The most crucial lesson from last week? Finish.

"Last week, he had that quarterback (Geno Smith) in his hands and I said, 'Don't let him go,'" Ware said. "Everybody's rooting for him to make big plays. He's that great athlete when he goes in there you have to put somebody on him. We're ready for that breakthrough for him."

"I definitely feel once I get the first one, it's going to be on," added Smith. "I just need to get the first one."

And when Smith proves he can convert pressure into sacks, the burden on Ware and Miller could decrease, and allow them some extended respites, knowing the Broncos can still generate a pass rush while their primary edge rushers rest.

"Good pass rushers are fresh pass rushers," said defensive tackle Terrance Knighton. "The more (Smith) can do, the better it will be for the team."

Hi Mase, with all the complaining about the poor quality of Thursday Night Football, there seems to be an obvious solution to me. If the league added a second bye week and had both Thursday night teams be on the second week of the bye, you'd have rested teams, which is a win for the players, an extra week of television revenue for the owners, and an extra week of football for the fans. It seems like a win, win, win to me. What do you think?
-- Gary Ukele

The league tried a double bye during the 1993 season, which led to complaints about a bloated season, a product stretched too thin and disrupted flow. The league had 28 teams at the time, which meant there were four weeks with just 10 games. That left eight contests for Sunday afternoon, which was too sparse an offering. That would be exacerbated in the age of Red Zone Channel, Sunday Ticket, etc.

That being said …

It wouldn't be the worst idea, although you'd be limited on the weeks that you'd have Thursday Night Football. (Unless you want to have bye weeks at all weeks, even at the end of the season. This was a necessity from 1999-2001, when the league had 31 teams. In 2001, the Broncos drew a Week 16 bye that became Week 15 after the post-9/11 schedule adjustment.) You might have to adjust television contracts to account for the extra week; although the number of games remains the same, you're adding six broadcast windows (Thursday, Sunday singleheader for one network, Sunday doubleheader for another network, Sunday night and Monday night). And you have to consider that teams get a bye after traveling to London for a regular-season game, although with a second bye, this is less of a problem.
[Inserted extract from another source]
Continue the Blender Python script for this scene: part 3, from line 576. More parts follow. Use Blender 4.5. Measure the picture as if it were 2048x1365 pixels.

But if a second bye helps the quality of the sport -- and, above all, helps the health of the players -- it is something the league should ponder.

Too soon. For one thing, you don't want to lock yourself into targeting a specific position early in the draft. You can have an idea what you want to get, but you must be flexible enough to pivot if the board begins falling in an unexpected way, which drops an unexpected player into your lap.

We're still two to three months away from players declaring for the draft with college eligibility remaining. And even though Manny Ramirez has had his ups and downs, including the sack permitted to Muhammad Wilkerson last week, there's still time to get the offensive line and Ramirez back to its -- and his -- 2013 level.

Further, the Broncos have a young center they like in 2014 sixth-round pick Matt Paradis, who is on the practice squad. Paradis has the intelligence and technical ability to be a starting center in time. Assuming he is not poached for someone else's 53-man roster, he could be in the Broncos' long-term plans.

There will not be a decision until at some point in the offseason, possibly around the March owners' meetings. The Competition Committee will take it up first.